On the anniversary of his second inauguration, Donald Trump wrote online that he wanted his administration to focus more on “talking about the murderers and other criminals” that “the Department of Homeland Security and ICE … are capturing and taking out of the system.” The president apparently meant what he said — and he hasn’t stopped repeating the talking point lately.
Immigration and Customs Enforcement agents, he said at a recent Mar-a-Lago event, are “taking out murderers, they’re taking out drug lords, they’re taking out people from mental institutions. … They’re taking out the roughest people.” Around the same time, at a North Carolina event, the Republican similarly boasted, “We’re really focused on the bad people,” arresting “murderers, the drug dealers, the ones from prison.”
Late last week, Trump assured reporters, “We’re focusing on the criminals, the killers.” A few days earlier, in an NBC News interview, the president added, “We are totally focused on criminals, really bad criminals. … I’m talking about murderers from different countries.”
Congressional Republicans, taking their rhetorical cues from the White House, have tried to stick to the script.

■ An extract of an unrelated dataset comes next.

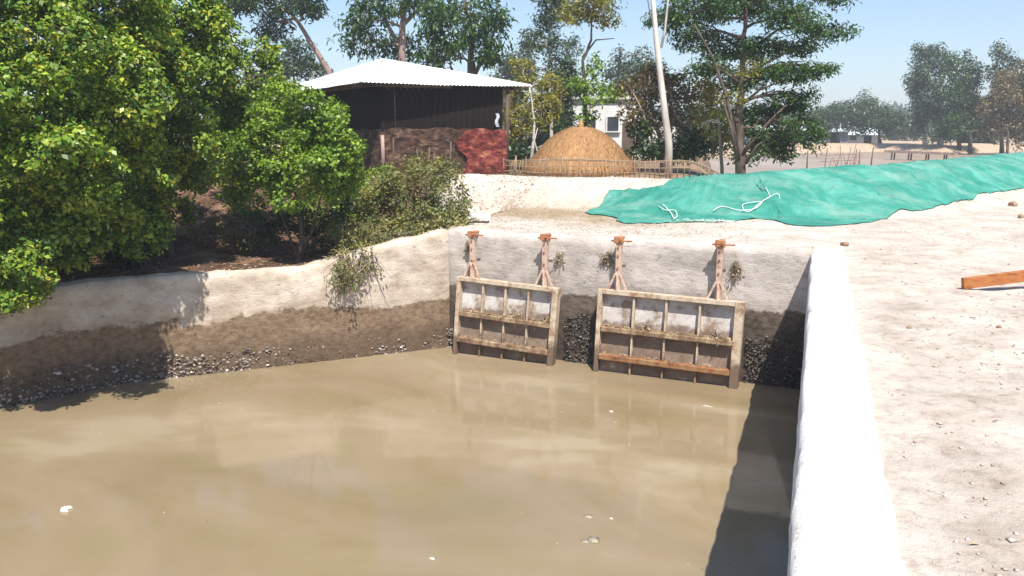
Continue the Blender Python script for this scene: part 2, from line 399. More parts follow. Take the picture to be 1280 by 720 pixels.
tag(hw, 'pale cement headwall carrying the two sluice gates, dark and wet at its foot', 'wall')
def wingtop(s): return -.02 - .49*np.clip(s/2.5, 0, 1)**1.15 + .035*fbm(s*1.6, s*0, 4, 4)
ww = wall('wing_wall', [WING[0]+Vector((.05, -.03, 0))]+WING[1:], .36, wingtop, -3.0, m_wing, '', 11, .030, side=-1)
tag(ww, 'low cream rendered wall below the bushes, stained brown above the waterline', 'wall')
rw = wall('basin_side_wall', [Vector((0, -3, 0)), Vector((0, 12.62, 0))], .45, lambda s: .005*np.sin(s*.9)+.012*fbm(s*1.1, s*0, 6, 3), -3.0, m_white, '', 21, .012, side=-1, chip_k=.45)
tag(rw, 'long white topped concrete wall running away along the right of the basin', 'wall')
nw = wall('basin_near_wall', [Vector((-12.6, .5, 0)), Vector((0, .5, 0))], .4, lambda s: np.full_like(s, -.03), -3.0, m_conc, '', 31, .012, side=-1)
tag(nw, 'cement wall closing the basin on the near side under the viewer', 'wall')

# ------------------------------------------------------------------ sluice gates
HWANG = math.atan2(HWB.y-HWA.y, HWB.x-HWA.x); HWD = (HWB-HWA).normalized(); HWN = Vector((HWD.y, -HWD.x, 0))   # out of the wall, to the water
def M_gateplate():
    m, nt, out = newmat('worn_gate_plate'); g = N(nt); geo = g.n('ShaderNodeNewGeometry'); sp = g.n('ShaderNodeSeparateXYZ'); g.l(geo.outputs['Position'], sp.inputs[0])
    p = geo.outputs['Position']; big = g.noise(p, 3.2, 6, .65); fi = g.noise(p, 22, 5, .7)
    dry = g.ramp(big, [(.38, (.30, .22, .16)), (.46, (.54, .49, .45)), (.66, (.68, .655, .63))]); wet = g.ramp(big, [(.4, (.20, .14, .10)), (.6, (.30, .22, .17)), (.70, (.55, .47, .40))])
    hh = g.math('ADD', sp.outputs[2], g.math('MULTIPLY', g.math('SUBTRACT', g.noise(p, 5, 6, .7), .5), .35))
    mk = g.n('ShaderNodeMapRange', interpolation_type='SMOOTHSTEP'); g.l(hh, mk.inputs[0]); mk.inputs[1].default_value = -1.36; mk.inputs[2].default_value = -1.27
    c = g.mix(mk.outputs[0], wet, dry); c = g.mix(.4, c, g.ramp(fi, [(.3, .45), (.6, 1.)]), 'MULTIPLY')
    g.pbsdf(out, c, .8, g.bump(fi, .4, .01), .3); return m
def M_gateframe(name, c1, c2, c3, lvl):
    m, nt, out = newmat(name); g = N(nt); geo = g.n('ShaderNodeNewGeometry'); sp = g.n('ShaderNodeSeparateXYZ'); p = geo.outputs['Position']; g.l(p, sp.inputs[0])
    big = g.noise(p, 6, 6, .7); fi = g.noise(p, 40, 5, .7)
    c = g.ramp(big, [(.34, c3), (.47, c1), (.62, c2)])
    hh = g.math('ADD', sp.outputs[2], g.math('MULTIPLY', g.math('SUBTRACT', big, .5), .4))
    mk = g.n('ShaderNodeMapRange', interpolation_type='SMOOTHSTEP'); g.l(hh, mk.inputs[0]); mk.inputs[1].default_value = lvl-.12; mk.inputs[2].default_value = lvl+.08
    c = g.mix(mk.outputs[0], (.17, .115, .08), c); c = g.mix(.35, c, g.ramp(fi, [(.3, .45), (.6, 1.)]), 'MULTIPLY')
    g.pbsdf(out, c, .78, g.bump(fi, .5, .008), .3); return m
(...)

On Tuesday morning, House Republican Whip Tom Emmer appeared at a Capitol Hill press conference and, in apparent reference to immigrants being targeted by the administration, began his remarks by saying, “Pedophiles. Rapists. Murderers.”
The Minnesota Republican similarly held up a photo of a suspect, under an all-caps headline that read “Worst of the worst.” The four-word phrase was familiar, in large part because it’s the same phrase Trump has repeated countless times in recent years, emphasizing who exactly would be targeted by federal immigration agents.
What GOP officials refuse to acknowledge, however, is that the talking point isn’t true. CBS News reported this week:
Less than 14% of nearly 400,000 immigrants arrested by Immigration and Customs Enforcement in President Trump’s first year back in the White House had charges or convictions for violent criminal offenses, according to an internal Department of Homeland Security document obtained by CBS News.
The official statistics contained in the DHS document, which had not been previously reported publicly, provide the most detailed look yet into who ICE has arrested during the Trump administration’s far-reaching deportation operations across the U.S.
The CBS News report hasn’t been independently verified by MS NOW, but a variety of media outlets have run related reports in recent weeks and months, emphasizing the simple fact that, as The New York Times recently summarized, “The vast majority of immigrants arrested have no convictions for violent crime.”
A recent report from the Cato Institute similarly found that of all the people booked by ICE since Oct. 1, only 5% of them had a violent criminal conviction — and of those with any kind of criminal conviction, most had been found guilty of misdemeanors, including traffic convictions.
If Trump were “totally focused on … really bad criminals,” the country would be having a very different kind of conversation. Reality, however, is stubborn.